African American leaders from around the commonwealth rallied in Frankfort last week to renew their call to remove the statue of Confederate President Jefferson Davis from the Capitol Rotunda. Beam says this is the third time in the past 15 years activists have sought the removal of the statue.
In 2015, the state Historic Properties Advisory Commission voted 7 to 2 to keep the statue but also add interpretative materials to provide greater details about Davis’ role in the Civil War and as a slaveholder. At that time, Matt Bevin, who was then a candidate for governor, said the statue should be removed. Beam says the governor recently retreated from that stance, saying the commission should decide the issue.

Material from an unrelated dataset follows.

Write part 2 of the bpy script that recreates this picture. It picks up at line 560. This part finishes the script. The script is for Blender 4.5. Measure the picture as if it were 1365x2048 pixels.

Lexington Mayor Jim Gray wants the city’s main cemetery to take statues of two Confederate figures that are slated for removal from the old Fayette County Courthouse grounds. Desrochers says Gray thinks the cemetery is an appropriate venue for the likenesses of John Hunt Morgan and John Breckinridge since the two men are buried there. Even if the cemetery board votes to accept the statues, the Kentucky Military Heritage Commission must still approve the relocation plan.
The opinions expressed on Comment on Kentucky and in this program synopsis are the responsibility of the participants and do not necessarily reflect those of KET.